### REQUIRED TASK
Locate every line below that contains the word "pixels" and copy it.

### LISTED RECORDS

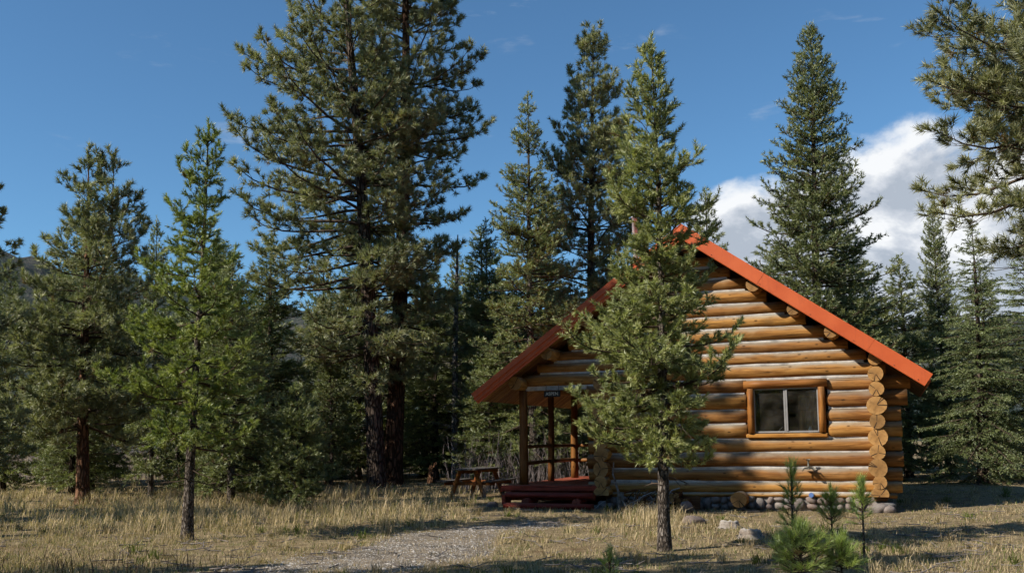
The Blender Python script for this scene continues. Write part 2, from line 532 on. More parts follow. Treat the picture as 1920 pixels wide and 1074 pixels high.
def log_mesh(L, r0, r1, rnd, seg=16, wob=0.012, rounded0=0.0, rounded1=0.0, mats=('log_wood', 'log_end'), squash=1.0, halfcut=None):
    """a peeled log along local +x from 0 to L, uneven, with end caps"""
    n = max(3, int(L / 0.35))
    xs = [L * i / n for i in range(n + 1)]
    if rounded1: xs = [x for x in xs if x < L - rounded1 * 1.05] + [L - rounded1, L - rounded1 * .45, L - rounded1 * .12, L]
    if rounded0: xs = [0, rounded0 * .12, rounded0 * .45, rounded0] + [x for x in xs if x > rounded0 * 1.05]
    ph = [rnd.uniform(0, 6.28) for _ in range(8)]
    V, F, mi, sm = [], [], [], []
    for x in xs:
        t = x / L
        r = r0 + (r1 - r0) * t
        if rounded0 and x < rounded0: r *= (1 - 0.55 * (1 - x / rounded0) ** 2.2)
        if rounded1 and x > L - rounded1: r *= (1 - 0.55 * (1 - (L - x) / rounded1) ** 2.2)
        cy = wob * math.sin(x * .9 + ph[0]) * .7
        cz = wob * math.sin(x * .7 + ph[1]) * .7
        for k in range(seg):
            a = 2 * math.pi * k / seg
            rr = r * (1 + .025 * math.sin(2 * a + ph[2] + x * .4) + .018 * math.sin(3 * a + ph[3]) + .02 * math.sin(x * 2.3 + ph[4] + a) + .015 * math.sin(x * 5.1 + ph[5] - 2 * a))
            y_, z_ = rr * math.cos(a), rr * math.sin(a) * squash
            if halfcut is not None and z_ < halfcut: z_ = halfcut
            V.append((x, cy + y_, cz + z_))
    for i in range(len(xs) - 1):
        for k in range(seg):
            j = (k + 1) % seg
            F.append((i * seg + k, i * seg + j, (i + 1) * seg + j, (i + 1) * seg + k))
            mi.append(0); sm.append(True)
    F.append(tuple(range(seg - 1, -1, -1))); mi.append(1); sm.append(False)
    b0 = (len(xs) - 1) * seg
    F.append(tuple(b0 + k for k in range(seg))); mi.append(1); sm.append(False)
    me = bpy.data.meshes.new('log')
    me.from_pydata(V, [], [f[::-1] for f in F])
    for mm in mats: me.materials.append(M[mm])
    me.polygons.foreach_set('material_index', mi)
    me.polygons.foreach_set('use_smooth', sm)
    me.update()
    return me


def put_log(name, p0, p1, r0, r1, rnd, parent, **kw):
    p0, p1 = Vector(p0), Vector(p1)
    d = p1 - p0
    o = link(name, log_mesh(d.length, r0, r1, rnd, **kw), parent)
    o.location = p0
    if abs(d.normalized().z) > 0.95:
        o.rotation_euler = d.to_track_quat('X', 'Y').to_euler()
    else:
        o.rotation_euler = d.to_track_quat('X', 'Z').to_euler()
    return o


def rock_mesh(rnd, seed, sub=2, amp=0.16, matname='stone', flat=1.0):
    import bmesh
    bm = bmesh.new()
    bmesh.ops.create_icosphere(bm, subdivisions=sub, radius=1.0)
    ph = [rnd.uniform(0, 6.28) for _ in range(9)]
    for v in bm.verts:
        c = v.co
        k = 1 + amp * (math.sin(2.1 * c.x + ph[0]) * math.sin(2.3 * c.y + ph[1]) + .7 * math.sin(3.7 * c.z + ph[2] + c.x * 2) + .5 * math.sin(5.1 * c.y + ph[3] + c.z * 3))
        c *= k
        # squarish cobble
        for i in range(3):
            c[i] = math.copysign(abs(c[i]) ** 0.85, c[i])
        c.z *= flat
    me = bpy.data.meshes.new('stone')
    bm.to_mesh(me)
    bm.free()
    me.polygons.foreach_set('use_smooth', [True] * len(me.polygons))
    me.materials.append(M[matname])
    return me


# ------------------------------------------------------------------ ground
def vnoise(x, y, f, seed):
    """cheap smooth noise from summed sines, -1..1"""
    r = np.random.RandomState(seed)
    out = 0
    for k in range(6):
        a = r.uniform(0, 6.28)
        ff = f * r.uniform(.6, 1.7)
        out = out + np.sin((x * math.cos(a) + y * math.sin(a)) * ff + r.uniform(0, 6.28))
    return out / 6 * 1.6


def ground_z(x, y):
    x, y = np.asarray(x, float), np.asarray(y, float)
    far = np.clip((np.hypot(x, y) - 60) / 200, 0, 1)
    return 0.05 * vnoise(x, y, .5, 1) + 0.018 * vnoise(x, y, 2.3, 2) + far * 0.0 - 0.01


ROAD = np.array([(-9.5, 9.0), (-4.2, 11.3), (-1.9, 13.0), (-1.45, 15.2), (-.75, 17.0), (.2, 17.9), (1.0, 17.9)])
RW = np.array([.8, .8, 1.1, 1.1, .8, .6, .3])


def gravel_mask(x, y):
    x, y = np.asarray(x, float), np.asarray(y, float)
    best = np.full(x.shape, 9.0)
    for i in range(len(ROAD) - 1):
        a, b_ = ROAD[i], ROAD[i + 1]
        d = b_ - a
        t = np.clip(((x - a[0]) * d[0] + (y - a[1]) * d[1]) / (d @ d), 0, 1)
        dist = np.hypot(x - a[0] - t * d[0], y - a[1] - t * d[1])
        best = np.minimum(best, dist / (RW[i] + (RW[i + 1] - RW[i]) * t))
    best = best + 0.32 * vnoise(x, y, 1.4, 5) + 0.22 * vnoise(x, y, 4.0, 6) + .1 * vnoise(x, y, 9.0, 7)
    return np.clip((1.25 - best) / 0.75, 0, 1)


def tall_mask(x, y):
    x, y = np.asarray(x, float), np.asarray(y, float)
    n = vnoise(x, y, .9, 8) * .5 + vnoise(x, y, .35, 9) * .5
    belt = np.clip((y - (17.2 + .05 * x)) / 2.0, 0, 1) * np.clip((34 - y) / 5, 0, 1) * np.clip((-.6 - x) / 1.5, 0, 1)
    cab = np.exp(-(((x - 2.3 - (y - 18) * .12) / .85) ** 2 + ((y - 18.2) / 2.4) ** 2)) * 1.3
    left = np.clip((-4.0 - x) / 2, 0, 1) * .40
    return np.clip(np.maximum(np.maximum(belt, cab), left) * (.8 + .6 * n), 0, 1)


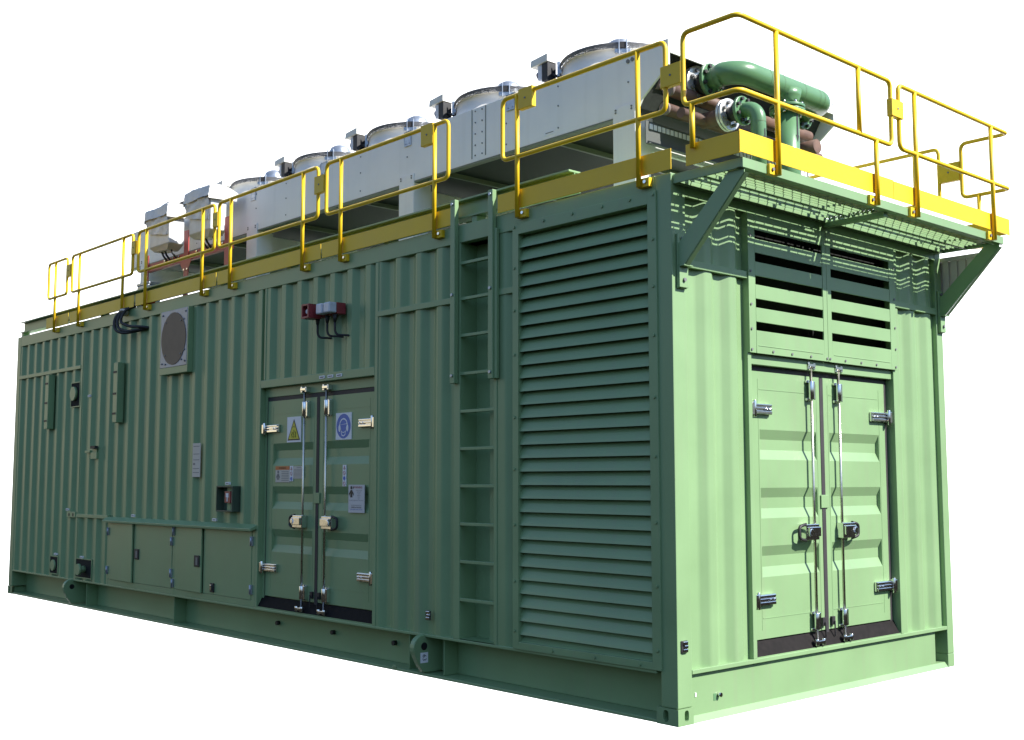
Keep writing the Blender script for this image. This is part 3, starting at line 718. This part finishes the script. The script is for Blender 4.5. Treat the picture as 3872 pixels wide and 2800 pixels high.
for x in (-2.265, -3.68, -5.09, -6.49):
    mb = MB(); mb.box(x-.05, x+.05, CY0-.010, CY0-.001, CZ1-.13, CZ1+.012).box(x-.05, x+.05, CY0-.010, CY0+.09, CZ1+.003, CZ1+.012)
    for dx in (-.025, .025): mb.cyl((x+dx, CY0-.01, CZ1-.105), (x+dx, CY0-.016, CZ1-.105), .008, 6)
    mb.build('tie_plate', GALV, ck, .003)
MB().box(-1.86, -1.74, CY0-.003, CY0, 4.285, 4.32).build('maker_plate', LABW, ck)
MB().box(-1.845, -1.755, CY0-.0042, CY0-.003, 4.30, 4.307).build('maker_text', INKG, ck)
for xl_ in (-1.1, -3.8, -6.61, -9.3):
    mb = MB(); mb.box(xl_, xl_+.222, CY0-.012, CY0, 3.48, 4.325)
    mb.prism([(CY0, 3.48), (CY0+.13, 3.48), (CY0+.19, 4.06), (CY0+.19, 4.24), (CY0, 4.24)], xl_+.205, xl_+.222, 'x')
    mb.box(xl_+.02, xl_+.05, CY0+.19, CY1-.25, 4.06, 4.24)
    mb.box(xl_, xl_+.222, CY1, CY1+.012, 3.48, 4.32)
    mb.build('leg', WHT, ck, .003)
# slotted tray across the near end
mb = MB(); TX = -.80
mb.box(TX-.006, TX, CY0+.02, CY1-.05, 4.00, 4.175).box(TX, TX+.035, CY0+.02, CY1-.05, 3.995, 4.003)
mb.build('cable_tray', mat('tray_shade_grey', (.095, .105, .10), .55), ck, .001)  # plate paint darkened in place of the shade near the cooler
mb = MB(); y = CY0+.06
while y < CY1-.08: mb.box(TX+.001, TX+.004, y, y+.036, 4.118, 4.158); y += .048  # white pieces painted for the bright sky showing through the slots
o = mb.build('tray_sky_patches', LABW, ck); o['label'] = 'row of white rectangles on the grey tray standing for bright sky through slots'
# header pipes
mb = MB()
for (x, z, r) in ((-.70, 4.262, .046), (-.66, 4.40, .052), (-.56, 4.20, .040), (-.78, 4.47, .040)): mb.tube([(x, .80, z), (x, 2.60, z)], r, 16)
mb.build_split('header_pipe', BROWN, ck)
mb = MB()
for (x, z, r) in ((-.70, 4.262, .048), (-.66, 4.40, .054), (-.78, 4.47, .042)): mb.cyl((x, .775, z), (x, .80, z), r, 16)
mb.build_split('header_cap', mat('grey_cap', (.20, .16, .15), .6), ck)
for y in (1.105, 2.30):
    mb = MB(); mb.cyl((-.82, y, 4.50), (-.63, y, 4.50), .078, 20); mb.build('outlet_stub', BROWN, ck)
for y in (1.10, 2.30):
    mb = MB(); mb.cyl((-.60, y, 4.205), (-.38, y, 4.205), .058, 20); mb.build('outlet_stub', BROWN, ck)
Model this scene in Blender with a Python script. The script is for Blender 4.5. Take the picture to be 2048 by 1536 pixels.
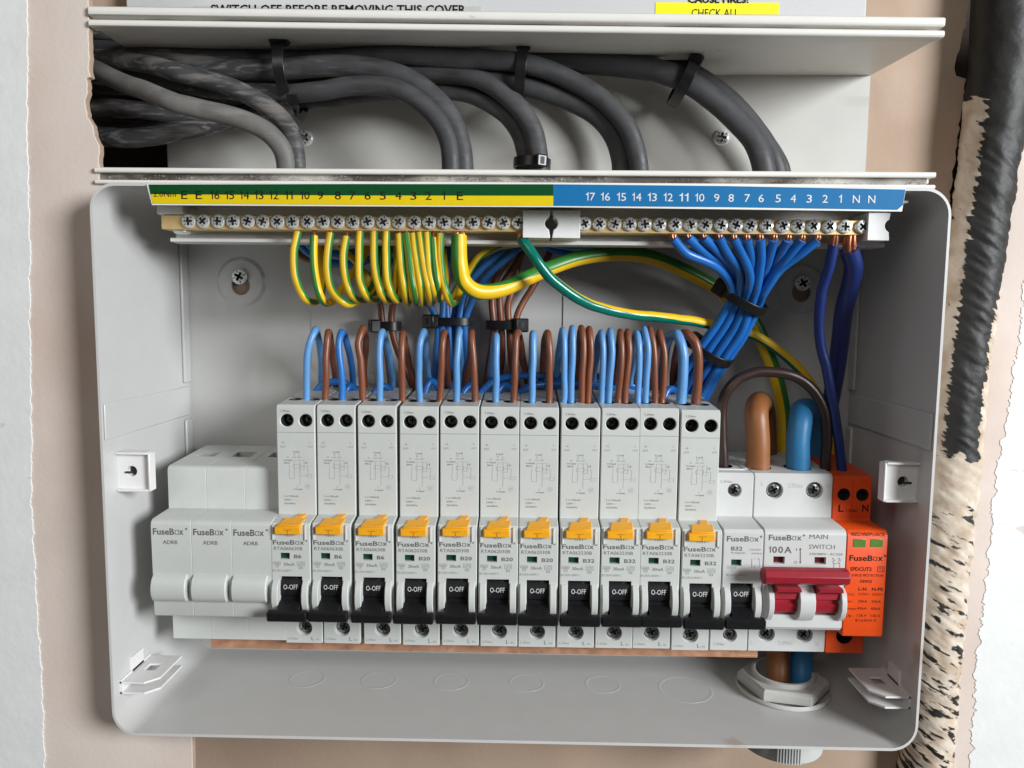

### OUTPUT
The Blender Python script for this scene continues. Write part 2, from line 532 on. More parts follow. Treat the picture as 1920 pixels wide and 1074 pixels high.
Keep writing the Blender script for this image. This is part 3, starting at line 718. This part finishes the script. The script is for Blender 4.5. Treat the picture as 3872 pixels wide and 2800 pixels high.
Model this scene in Blender with a Python script. The script is for Blender 4.5. Take the picture to be 2048 by 1536 pixels.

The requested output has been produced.